Do you struggle to squeeze your car down country lanes? Is it awkward to fit in a supermarket parking bay? Is it pointless putting it in your garage, because if you did, you wouldn’t be able to open the door to get out?
Welcome to the expanding world of 21st-century cars. We all know they’re getting bigger and heavier – the Volkswagen Polo is now a bigger car than the original 1974 VW Golf. Most of us know why they are getting bigger, too. To comply with today’s stringent crash regulations – by passing offset, side and roof impact tests, as well as those evaluating pedestrian protection performance – cars require considerable cubic metres of controllably crushable bodywork.

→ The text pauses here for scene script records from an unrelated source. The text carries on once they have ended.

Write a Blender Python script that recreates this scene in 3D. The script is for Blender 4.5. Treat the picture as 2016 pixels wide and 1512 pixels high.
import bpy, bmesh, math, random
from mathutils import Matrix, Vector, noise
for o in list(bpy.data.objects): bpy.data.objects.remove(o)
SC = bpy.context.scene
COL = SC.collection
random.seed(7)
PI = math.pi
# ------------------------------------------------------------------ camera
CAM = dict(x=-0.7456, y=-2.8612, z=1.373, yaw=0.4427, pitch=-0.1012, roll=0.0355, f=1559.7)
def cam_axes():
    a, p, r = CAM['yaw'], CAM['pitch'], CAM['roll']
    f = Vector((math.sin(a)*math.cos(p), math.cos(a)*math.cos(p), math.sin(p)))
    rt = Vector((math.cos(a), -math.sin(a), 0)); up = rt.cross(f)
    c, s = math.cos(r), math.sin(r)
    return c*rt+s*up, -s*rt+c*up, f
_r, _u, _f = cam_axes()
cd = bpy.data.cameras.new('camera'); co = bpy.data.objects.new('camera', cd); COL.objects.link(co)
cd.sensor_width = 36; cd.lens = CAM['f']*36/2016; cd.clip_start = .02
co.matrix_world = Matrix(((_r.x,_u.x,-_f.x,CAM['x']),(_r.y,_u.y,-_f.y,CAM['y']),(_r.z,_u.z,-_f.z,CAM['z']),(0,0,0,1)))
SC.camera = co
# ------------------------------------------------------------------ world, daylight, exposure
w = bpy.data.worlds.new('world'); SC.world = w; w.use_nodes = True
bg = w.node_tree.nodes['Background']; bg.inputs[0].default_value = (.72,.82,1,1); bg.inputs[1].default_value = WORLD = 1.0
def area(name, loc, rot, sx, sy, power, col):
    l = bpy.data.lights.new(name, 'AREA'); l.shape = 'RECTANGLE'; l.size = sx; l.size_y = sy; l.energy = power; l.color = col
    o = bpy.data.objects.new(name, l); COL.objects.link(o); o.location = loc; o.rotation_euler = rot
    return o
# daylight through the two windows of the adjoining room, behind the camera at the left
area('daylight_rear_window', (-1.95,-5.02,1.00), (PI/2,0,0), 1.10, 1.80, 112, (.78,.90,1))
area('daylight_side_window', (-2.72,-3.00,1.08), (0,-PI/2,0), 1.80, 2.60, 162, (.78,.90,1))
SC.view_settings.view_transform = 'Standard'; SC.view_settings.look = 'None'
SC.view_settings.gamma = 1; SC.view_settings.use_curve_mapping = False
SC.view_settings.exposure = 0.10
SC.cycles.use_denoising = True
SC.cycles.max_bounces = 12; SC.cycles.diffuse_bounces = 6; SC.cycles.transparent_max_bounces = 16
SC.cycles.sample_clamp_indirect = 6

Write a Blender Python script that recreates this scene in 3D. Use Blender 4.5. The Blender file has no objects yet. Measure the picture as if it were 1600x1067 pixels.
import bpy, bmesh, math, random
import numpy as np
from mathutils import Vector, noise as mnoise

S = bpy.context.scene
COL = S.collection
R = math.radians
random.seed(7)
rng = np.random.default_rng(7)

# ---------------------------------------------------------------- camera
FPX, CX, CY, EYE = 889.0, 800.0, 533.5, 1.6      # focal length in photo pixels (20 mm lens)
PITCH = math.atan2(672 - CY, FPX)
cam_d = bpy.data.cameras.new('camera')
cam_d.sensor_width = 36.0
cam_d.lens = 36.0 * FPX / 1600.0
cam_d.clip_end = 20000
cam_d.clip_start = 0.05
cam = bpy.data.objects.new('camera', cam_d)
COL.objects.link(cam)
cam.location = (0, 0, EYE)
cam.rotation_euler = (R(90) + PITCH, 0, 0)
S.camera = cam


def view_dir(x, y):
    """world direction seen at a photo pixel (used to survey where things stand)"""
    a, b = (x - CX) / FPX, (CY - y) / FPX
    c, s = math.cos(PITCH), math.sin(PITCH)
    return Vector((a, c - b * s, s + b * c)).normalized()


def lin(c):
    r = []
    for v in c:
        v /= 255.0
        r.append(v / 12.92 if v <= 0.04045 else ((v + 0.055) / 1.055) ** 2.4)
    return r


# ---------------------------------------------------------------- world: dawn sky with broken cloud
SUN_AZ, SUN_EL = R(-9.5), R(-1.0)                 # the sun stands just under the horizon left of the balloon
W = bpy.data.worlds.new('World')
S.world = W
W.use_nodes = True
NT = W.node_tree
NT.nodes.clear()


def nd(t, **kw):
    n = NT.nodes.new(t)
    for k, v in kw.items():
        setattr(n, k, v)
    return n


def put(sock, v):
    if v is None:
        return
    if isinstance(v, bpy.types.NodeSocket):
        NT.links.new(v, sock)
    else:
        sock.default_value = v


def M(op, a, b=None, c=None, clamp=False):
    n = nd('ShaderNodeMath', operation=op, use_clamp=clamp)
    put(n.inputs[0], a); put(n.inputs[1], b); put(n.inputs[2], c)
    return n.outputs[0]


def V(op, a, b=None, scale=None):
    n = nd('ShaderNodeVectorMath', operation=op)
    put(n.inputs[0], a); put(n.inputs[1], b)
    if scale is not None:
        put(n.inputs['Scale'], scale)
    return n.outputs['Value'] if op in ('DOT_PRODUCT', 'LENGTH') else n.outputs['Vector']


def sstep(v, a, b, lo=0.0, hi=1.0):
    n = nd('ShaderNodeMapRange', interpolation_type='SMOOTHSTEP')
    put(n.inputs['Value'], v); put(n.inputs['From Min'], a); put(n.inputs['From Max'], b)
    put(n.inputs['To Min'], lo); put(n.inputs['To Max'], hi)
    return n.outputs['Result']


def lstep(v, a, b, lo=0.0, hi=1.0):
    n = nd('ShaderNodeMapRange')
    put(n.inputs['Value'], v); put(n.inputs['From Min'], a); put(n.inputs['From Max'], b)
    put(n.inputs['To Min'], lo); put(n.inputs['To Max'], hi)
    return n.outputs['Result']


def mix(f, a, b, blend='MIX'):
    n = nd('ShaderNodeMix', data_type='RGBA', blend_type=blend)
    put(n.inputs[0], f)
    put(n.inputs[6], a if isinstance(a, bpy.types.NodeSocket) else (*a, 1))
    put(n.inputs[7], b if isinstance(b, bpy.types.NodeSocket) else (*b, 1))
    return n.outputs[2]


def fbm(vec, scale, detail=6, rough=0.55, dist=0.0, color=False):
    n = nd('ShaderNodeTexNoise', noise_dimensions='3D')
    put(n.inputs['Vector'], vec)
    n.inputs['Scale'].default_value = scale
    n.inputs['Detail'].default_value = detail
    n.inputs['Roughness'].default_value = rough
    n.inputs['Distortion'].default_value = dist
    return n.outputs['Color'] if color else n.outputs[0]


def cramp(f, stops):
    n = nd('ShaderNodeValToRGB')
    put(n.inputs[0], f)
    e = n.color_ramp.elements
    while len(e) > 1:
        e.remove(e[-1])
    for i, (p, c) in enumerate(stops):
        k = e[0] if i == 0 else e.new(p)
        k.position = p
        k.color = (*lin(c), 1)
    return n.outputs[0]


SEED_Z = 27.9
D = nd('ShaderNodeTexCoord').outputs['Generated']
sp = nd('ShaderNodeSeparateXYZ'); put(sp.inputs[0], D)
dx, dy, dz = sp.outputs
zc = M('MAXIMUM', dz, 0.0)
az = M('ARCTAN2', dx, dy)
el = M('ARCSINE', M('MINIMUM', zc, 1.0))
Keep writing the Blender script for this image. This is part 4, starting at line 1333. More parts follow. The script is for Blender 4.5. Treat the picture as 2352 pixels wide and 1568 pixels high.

Another reason why cars have become bigger is diet, whether good or bad. People have been getting bigger post-war, both taller through healthier nutrition and sometimes wider, for which we can thank temptation and the wide availability of McDonald’s and the rest. That car makers were taking this into account your reporter learned in 1998, when Ford of Europe’s Richard Parry-Jones, then head of product development, was explaining the reasons for making the 1998 Focus significantly larger than the outgoing Escort. Enlarging humans was one of them. And, of course, if you make a car longer for crashing and taller for its occupants, it will look a little odd if it doesn’t get any wider. But there are some cars – most cars, arguably – that have become needlessly wide.
Roads, on the other hand, are not getting any wider. Recently, a friend witnessed a London traffic jam caused simply by the fact that a Bentley Continental GT and a Range Rover were unable to pass one another in an ordinary street. The resulting jam took 20 minutes to clear. Scenes like this doubtless play out several times a day in some of the capital’s tightest streets.